--- start MATERIAL ---

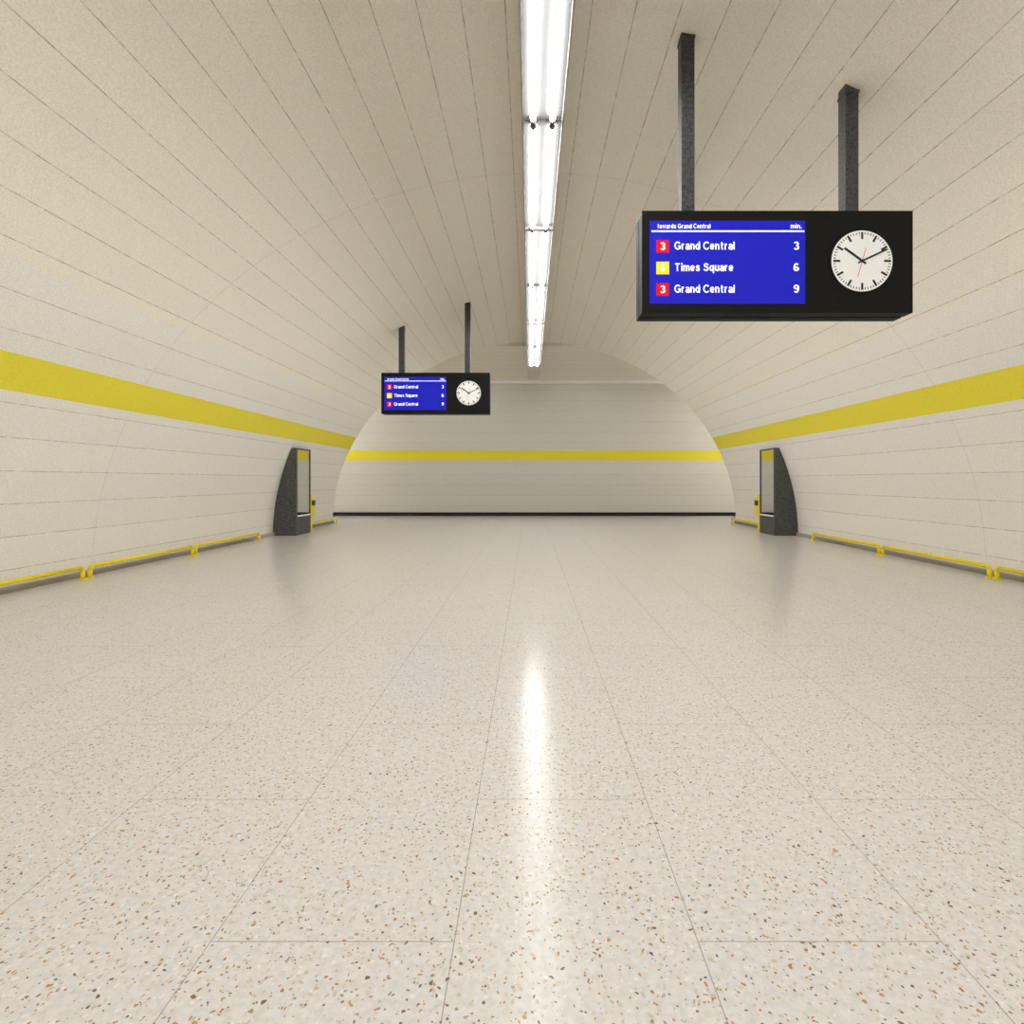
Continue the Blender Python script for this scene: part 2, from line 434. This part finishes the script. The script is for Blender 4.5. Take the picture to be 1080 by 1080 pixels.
# ---------- wall display cases with mirror
def case(sg):
    e=empty('wall_display_case',(0,0,0))
    y0,y1=9.95,10.6; xi=4.37; zt=1.60
    m=MB(); k=16
    out=[(wx(zt*i/k)-.004,zt*i/k) for i in range(k+1)]
    ring=[(xi,0)]+out+[(xi,zt)]
    if sg<0: ring=ring[::-1]
    f0=[m.bm.verts.new((sg*x,y0,z)) for x,z in ring]; f1=[m.bm.verts.new((sg*x,y1,z)) for x,z in ring]
    i0=m.mi(M['granite'])
    m.bm.faces.new(f0[:]); m.bm.faces.new(f1[::-1])
    n=len(ring)
    for i in range(n): m.bm.faces.new((f0[i],f1[i],f1[(i+1)%n],f0[(i+1)%n]))
    bmesh.ops.recalc_face_normals(m.bm,faces=m.bm.faces)
    def bx(ya,yb,za,zb,t,mt):
        a,b=sorted((sg*xi,sg*(xi-t))); m.box((a,ya,za),(b,yb,zb),mt)
    bx(y0,y0+.05,0,zt,.02,M['granite']); bx(y1-.03,y1,0,zt,.02,M['granite'])
    bx(y0+.05,y1-.03,0,.34,.02,M['granite']); bx(y0+.05,y1-.03,zt-.03,zt,.02,M['granite'])
    m.done('granite_surround',e)
    m=MB(); a,b=sorted((sg*(xi-.001),sg*(xi-.008)))
    m.box((a,y0+.05,.34),(b,y1-.03,zt-.03),M['mirror']); m.done('mirror_panel',e)
    m=MB(); a,b=sorted((sg*(xi-.005),sg*(xi-.03))); m.box((a,y0+.05,.34),(b,y1-.03,.36),M['white']); m.done('ledge',e)
case(-1); case(1)

# ---------- guard rails
def rail(sg,a,b):
    m=MB(); x=sg*4.62; z=.12; r=.021; c=.035
    m.cyl((x,a+c,z),(x,b-c,z),r,M['yellow'])
    for y,dr in((a,1),(b,-1)):
        pr=None
        for i in range(7):
            t=math.pi/2*i/6
            p=(x,y+dr*(c-c*math.sin(t)),z-c+c*math.cos(t))
            if pr: m.cyl(pr,p,r,M['yellow']); 
            m.sph(p,r,M['yellow']); pr=p
        m.cyl(pr,(x,y,.0),r,M['yellow'])
        m.cyl((x,y,.0),(x,y,.01),r*1.8,M['yellow'])
    m.done('guard_rail')
for sg in(-1,1):  # added fill lamps, out of view at both sides, to brighten the end wall
    for a,b in((7.4,9.12),(5.62,7.32),(3.83,5.53),(2.04,3.74),(.25,1.95),(-1.54,.16),(11.3,12.8)): rail(sg,a,b)
def callbox(sg):
    m=MB(); 
    def bx(x0,x1,ya,yb,za,zb,mt,bv=0):
        a,b=sorted((sg*x0,sg*x1)); m.box((a,ya,za),(b,yb,zb),mt,bv)
    bx(4.50,4.70,11.0,11.2,.28,.66,M['yellow'],.01)
    bx(4.48,4.51,11.03,11.17,.5,.6,M['dcap'],.004)
    bx(4.51,4.62,10.98,11.0,.32,.62,M['yellow'],.003)
    bx(4.56,4.62,11.03,11.17,.0,.31,M['yellow'],.01)
    bx(4.54,4.66,11.05,11.15,.66,.72,M['yellow'],.01)
    m.done('emergency_call_box')
callbox(-1); callbox(1)

w=bpy.data.worlds.new('World'); sc.world=w; w.use_nodes=True
w.node_tree.nodes['Background'].inputs[0].default_value=(.8,.8,.8,1); w.node_tree.nodes['Background'].inputs[1].default_value=.3
cam=bpy.data.cameras.new('Camera'); co=bpy.data.objects.new('Camera',cam); link(co)
co.location=Vector((-.1,0,1))*S; co.rotation_euler=(math.pi/2,0,0)
cam.sensor_width=36; cam.lens=577/1080*36; cam.shift_x=-19/1080; cam.shift_y=-33/1080
cam.clip_start=.05; cam.clip_end=200
sc.camera=co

--- end MATERIAL ---

* YOUR GOAL *
Without including any picture, repeat the data exactly.

* OUTPUT FOR THIS EXERCISE *
Continue the Blender Python script for this scene: part 2, from line 434. This part finishes the script. The script is for Blender 4.5. Take the picture to be 1080 by 1080 pixels.
# ---------- wall display cases with mirror
def case(sg):
    e=empty('wall_display_case',(0,0,0))
    y0,y1=9.95,10.6; xi=4.37; zt=1.60
    m=MB(); k=16
    out=[(wx(zt*i/k)-.004,zt*i/k) for i in range(k+1)]
    ring=[(xi,0)]+out+[(xi,zt)]
    if sg<0: ring=ring[::-1]
    f0=[m.bm.verts.new((sg*x,y0,z)) for x,z in ring]; f1=[m.bm.verts.new((sg*x,y1,z)) for x,z in ring]
    i0=m.mi(M['granite'])
    m.bm.faces.new(f0[:]); m.bm.faces.new(f1[::-1])
    n=len(ring)
    for i in range(n): m.bm.faces.new((f0[i],f1[i],f1[(i+1)%n],f0[(i+1)%n]))
    bmesh.ops.recalc_face_normals(m.bm,faces=m.bm.faces)
    def bx(ya,yb,za,zb,t,mt):
        a,b=sorted((sg*xi,sg*(xi-t))); m.box((a,ya,za),(b,yb,zb),mt)
    bx(y0,y0+.05,0,zt,.02,M['granite']); bx(y1-.03,y1,0,zt,.02,M['granite'])
    bx(y0+.05,y1-.03,0,.34,.02,M['granite']); bx(y0+.05,y1-.03,zt-.03,zt,.02,M['granite'])
    m.done('granite_surround',e)
    m=MB(); a,b=sorted((sg*(xi-.001),sg*(xi-.008)))
    m.box((a,y0+.05,.34),(b,y1-.03,zt-.03),M['mirror']); m.done('mirror_panel',e)
    m=MB(); a,b=sorted((sg*(xi-.005),sg*(xi-.03))); m.box((a,y0+.05,.34),(b,y1-.03,.36),M['white']); m.done('ledge',e)
case(-1); case(1)

# ---------- guard rails
def rail(sg,a,b):
    m=MB(); x=sg*4.62; z=.12; r=.021; c=.035
    m.cyl((x,a+c,z),(x,b-c,z),r,M['yellow'])
    for y,dr in((a,1),(b,-1)):
        pr=None
        for i in range(7):
            t=math.pi/2*i/6
            p=(x,y+dr*(c-c*math.sin(t)),z-c+c*math.cos(t))
            if pr: m.cyl(pr,p,r,M['yellow']); 
            m.sph(p,r,M['yellow']); pr=p
        m.cyl(pr,(x,y,.0),r,M['yellow'])
        m.cyl((x,y,.0),(x,y,.01),r*1.8,M['yellow'])
    m.done('guard_rail')
for sg in(-1,1):  # added fill lamps, out of view at both sides, to brighten the end wall
    for a,b in((7.4,9.12),(5.62,7.32),(3.83,5.53),(2.04,3.74),(.25,1.95),(-1.54,.16),(11.3,12.8)): rail(sg,a,b)
def callbox(sg):
    m=MB(); 
    def bx(x0,x1,ya,yb,za,zb,mt,bv=0):
        a,b=sorted((sg*x0,sg*x1)); m.box((a,ya,za),(b,yb,zb),mt,bv)
    bx(4.50,4.70,11.0,11.2,.28,.66,M['yellow'],.01)
    bx(4.48,4.51,11.03,11.17,.5,.6,M['dcap'],.004)
    bx(4.51,4.62,10.98,11.0,.32,.62,M['yellow'],.003)
    bx(4.56,4.62,11.03,11.17,.0,.31,M['yellow'],.01)
    bx(4.54,4.66,11.05,11.15,.66,.72,M['yellow'],.01)
    m.done('emergency_call_box')
callbox(-1); callbox(1)

w=bpy.data.worlds.new('World'); sc.world=w; w.use_nodes=True
w.node_tree.nodes['Background'].inputs[0].default_value=(.8,.8,.8,1); w.node_tree.nodes['Background'].inputs[1].default_value=.3
cam=bpy.data.cameras.new('Camera'); co=bpy.data.objects.new('Camera',cam); link(co)
co.location=Vector((-.1,0,1))*S; co.rotation_euler=(math.pi/2,0,0)
cam.sensor_width=36; cam.lens=577/1080*36; cam.shift_x=-19/1080; cam.shift_y=-33/1080
cam.clip_start=.05; cam.clip_end=200
sc.camera=co